Understanding comes both ways. Since Snowden's whistleblowing, the tech community has already been denounced by a significant proportion of society as selfish nerds who value their own privacy over (communal / national) security and order. Our switch to https-only (as opposed to https-recommended) is only sealing that impression. 

Coincidentally with the switch to https-only, China has blocked the Chinese Wikipedia.

We always need to balance security and accessibility. I feel that it is unwise to remove even the option to use Wikimedia without https encryption.
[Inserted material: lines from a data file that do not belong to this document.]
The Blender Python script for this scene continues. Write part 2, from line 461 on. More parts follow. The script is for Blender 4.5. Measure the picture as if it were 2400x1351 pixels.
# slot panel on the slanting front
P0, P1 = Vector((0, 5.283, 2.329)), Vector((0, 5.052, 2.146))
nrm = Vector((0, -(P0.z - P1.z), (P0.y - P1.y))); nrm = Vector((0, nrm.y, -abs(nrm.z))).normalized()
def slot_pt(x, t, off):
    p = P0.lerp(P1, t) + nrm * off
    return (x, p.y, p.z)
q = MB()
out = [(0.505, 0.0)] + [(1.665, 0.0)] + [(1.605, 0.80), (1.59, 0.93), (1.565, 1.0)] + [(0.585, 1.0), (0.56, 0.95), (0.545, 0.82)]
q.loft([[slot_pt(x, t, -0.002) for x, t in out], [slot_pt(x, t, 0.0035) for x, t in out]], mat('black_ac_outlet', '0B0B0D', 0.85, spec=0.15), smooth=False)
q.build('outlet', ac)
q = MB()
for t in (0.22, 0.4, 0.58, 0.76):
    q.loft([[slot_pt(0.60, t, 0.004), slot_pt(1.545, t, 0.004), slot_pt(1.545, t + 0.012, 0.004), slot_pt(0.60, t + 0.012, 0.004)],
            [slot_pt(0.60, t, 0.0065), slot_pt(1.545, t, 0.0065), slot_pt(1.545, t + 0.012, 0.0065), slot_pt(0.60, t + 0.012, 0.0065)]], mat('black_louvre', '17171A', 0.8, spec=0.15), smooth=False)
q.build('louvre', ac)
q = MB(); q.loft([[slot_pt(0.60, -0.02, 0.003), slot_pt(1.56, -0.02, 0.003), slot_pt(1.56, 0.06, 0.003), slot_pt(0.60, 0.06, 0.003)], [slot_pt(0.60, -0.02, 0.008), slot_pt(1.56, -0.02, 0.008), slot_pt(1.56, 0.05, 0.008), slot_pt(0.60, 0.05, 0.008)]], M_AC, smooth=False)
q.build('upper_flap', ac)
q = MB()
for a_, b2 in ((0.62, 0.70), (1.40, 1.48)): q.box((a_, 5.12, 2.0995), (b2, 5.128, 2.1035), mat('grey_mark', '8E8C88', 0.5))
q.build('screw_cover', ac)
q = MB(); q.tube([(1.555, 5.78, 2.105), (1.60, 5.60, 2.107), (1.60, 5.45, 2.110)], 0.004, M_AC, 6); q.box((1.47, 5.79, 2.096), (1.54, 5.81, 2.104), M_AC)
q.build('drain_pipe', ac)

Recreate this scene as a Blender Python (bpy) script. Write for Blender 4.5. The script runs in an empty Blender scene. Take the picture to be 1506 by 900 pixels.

With the systemic bias of Wikipedia, I feel that this switch has cost us more in loss of breadth of readership than we gain in security.

"Not our fault" is not good enough when an encyclopedia loses a small but significant proportion of its readership, not out of the readers' voluntary choice.

Deryck

P.S. Nemo: FYI the case in my mind is in the UK, not HK or Mainland China.

On 25 June 2015 at 14:53, Federico Leva (Nemo) <nemowiki@gmail.com> wrote:
Deryck Chan, 25/06/2015 12:38:
Is there a compromise that can be sought?

First comes understanding. It would be very nice to have a map of such issues; then WMHK could mail all the schools etc. explaining them why encryption is important and why they should not break it, for the kids' security's sake.
Then, once we know who can't be convinced/fixed and why, it will be easier to seek alternatives.